Andrei Costache from DTU Mechanical Engineering defends his PhD, "Anchoring FRP Composite Armor in Flexible Offshore Riser Systems" Wednesday 27th January from 13:00 to 17:00. The defence takes place in Building 421, Auditorium 074, DTU. Associate Professor Christian Berggreen is main supervisor.
FRP Composite Flexible Riser Systems
Unbonded flexible pipes find extensive use in the offshore oil industry. Although more expensive than rigid pipe, the total cost of flexible pipe installations are often less. This is because flexible pipes are easier to store and deploy, coupled with superior fatigue performance. Among other things, they serve for the transportation of hydrocarbons from the subsea facilities to the production and drilling equipment at the sea surface. Flexible risers are the prime choice for connecting floating production, storage and offloading facilities, because they are specially designed for dynamic capabilities.
The structure of flexible pipes consists of several concentric layers, each with a specific purpose. The most common used flexible pipe is the type III, which contains a central component, made from an interlocking stainless steel structure that provides collapse strength. The central component is called the carcass. A permeation polymer barrier is extruded over the carcass, followed by the pressure armor. On top, two counter-wound helical layers form the tensile armor. These carry forces in axial direction, and constitute the main focus of this thesis. In conventional flexible pipes, the tensile armor layer is made from steel. However, as oil exploitation goes to deeper and deeper waters, the strength/weight ratio of steel armor becomes unfavorable. In order to achieve higher tensile strength and to reduce the overall weight of the pipe, in the future, the tensile armor must be made of composite materials. One of the problems related to the substitution of tensile steel members is that anchoring in the metallic end fittings of the pipe is very challenging.

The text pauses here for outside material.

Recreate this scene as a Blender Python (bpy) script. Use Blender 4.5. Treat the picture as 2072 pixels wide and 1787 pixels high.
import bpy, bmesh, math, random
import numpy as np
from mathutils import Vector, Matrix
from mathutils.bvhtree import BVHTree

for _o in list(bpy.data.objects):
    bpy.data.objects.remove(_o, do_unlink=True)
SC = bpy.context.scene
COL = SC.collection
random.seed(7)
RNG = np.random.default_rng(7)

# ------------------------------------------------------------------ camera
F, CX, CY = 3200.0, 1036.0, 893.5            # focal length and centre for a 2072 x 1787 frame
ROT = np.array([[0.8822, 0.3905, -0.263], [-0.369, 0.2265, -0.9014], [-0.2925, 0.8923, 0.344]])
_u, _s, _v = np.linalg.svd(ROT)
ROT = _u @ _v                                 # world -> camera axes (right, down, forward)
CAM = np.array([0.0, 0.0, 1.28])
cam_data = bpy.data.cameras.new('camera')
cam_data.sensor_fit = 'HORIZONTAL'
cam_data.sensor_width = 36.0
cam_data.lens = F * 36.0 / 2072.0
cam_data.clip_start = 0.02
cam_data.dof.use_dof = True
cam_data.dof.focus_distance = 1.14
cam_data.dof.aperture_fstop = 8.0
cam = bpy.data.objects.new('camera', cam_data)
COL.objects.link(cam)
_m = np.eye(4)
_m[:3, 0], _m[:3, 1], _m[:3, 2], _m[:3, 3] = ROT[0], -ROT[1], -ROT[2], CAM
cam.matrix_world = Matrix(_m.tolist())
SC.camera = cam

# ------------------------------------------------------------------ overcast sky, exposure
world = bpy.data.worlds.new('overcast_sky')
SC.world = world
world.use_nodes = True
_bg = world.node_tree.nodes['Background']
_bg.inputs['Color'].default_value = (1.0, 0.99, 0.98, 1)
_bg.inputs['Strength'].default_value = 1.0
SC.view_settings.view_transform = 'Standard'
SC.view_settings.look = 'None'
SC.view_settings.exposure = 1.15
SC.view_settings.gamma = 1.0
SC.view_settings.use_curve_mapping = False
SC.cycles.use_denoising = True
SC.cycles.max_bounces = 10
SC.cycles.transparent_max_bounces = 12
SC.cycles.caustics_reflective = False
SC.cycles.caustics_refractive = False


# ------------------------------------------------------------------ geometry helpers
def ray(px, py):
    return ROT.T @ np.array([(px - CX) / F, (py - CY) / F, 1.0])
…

The purpose of this thesis is to ensure the transfer of tensile loads between a unidirectional fiber reinforced polymer and a metallic counterpart. A new double grip design with flat faces is proposed, in which the loads are transferred through friction. The behavior of such grip is studied by means of experimental testing and finite element modeling.
Several iterations of the grip system were evaluated over the course of the project. Initial effort did concentrate on creating an experimental setup which allows to control and record force and displacement values with great accuracy. Pullout tests using several sets of materials and grips, with different geometries and surface roughness were executed.
Besides the experimental work, a finite element model was constructed for each of the experimental configurations. Initial effort is used to understand the behavior of the grip and obtain good accuracy with the finite element model. Experimental data is used as input. The model makes it possible to visualize the piece-wise onset of movement in the grip, and to measure the contact stresses distribution and evolution during pullout.
The results of the experimental and numerical analysis show that it is possible to reliably anchor composite materials using a metallic grip. The models developed during the project show how to improve the efficiency of the grip system. Analysis of the boundary conditions show that several technical solutions can be chosen, without sacrificing performance. It is possible to create grips to fit a wide variety of constructive solutions.